Oui, à force de cumuler les heures de cours. Au lieu de donner des heures aux enseignants du grade inférieur, certains préfèrent cumuler et ne pas partager avec les autres enseignants. Ça devient une sorte de ‘‘gombo’’(business, ndlr)  pour eux. Malheureusement, cela ne les rend pas efficace, parce qu’ils se retrouvent à entasser les étudiants dans une même salle. A côté de tous ces problèmes, il y a la préinscription en ligne qui est fixée à 10 000 FCFA. Où va cet argent ? Au temps du ministre Gnamien Konan, c’était gratuit. Et quand les étudiants finissent de payer cette somme, ils n’ont pas de carte d’étudiant.
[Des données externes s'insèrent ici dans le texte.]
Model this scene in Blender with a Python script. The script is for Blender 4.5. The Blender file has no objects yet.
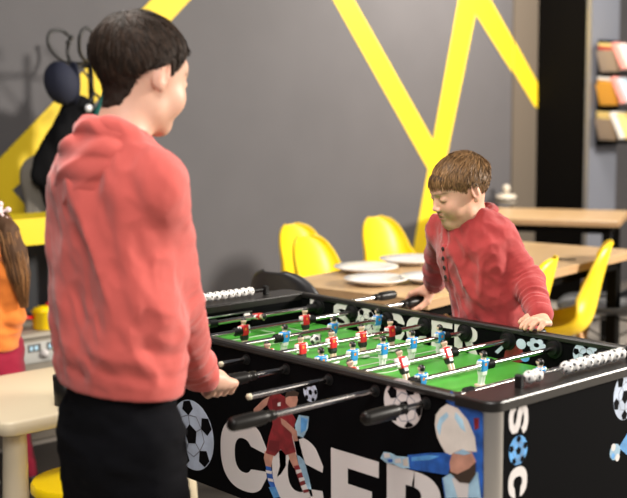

Qu’en est-il de l’indemnité de logement des enseignants qui avait suscité une grève de 48h ?
Nous avons demandé la revalorisation de nos indemnités de logement à 300.000 FCfa, comme nos confrères de la sous-région. Le dossier est pour l’instant sur la table du ministre de l’Enseignement supérieur, qui nous a déjà reçus. Il y a des pourparlers qui sont déjà engagés et un comité pour la prime de logement a été mis en place. Le ministre doit nous recevoir après les élections.  Pour finir, nous disons à nos camarades de rester mobilisés. La Cnec   travaille en ce moment pour trouver des terrains pour ses membres. Une parcelle a été trouvée à Yopougon pour 100 enseignants. Une autre à Yamoussoukro pour 200 enseignants.

Interview réalisée en janvier 2018 par Raphaël Tanoh

Légende : Le SG de la Cnec demande des comptes aux dirigeants d’universités publiques.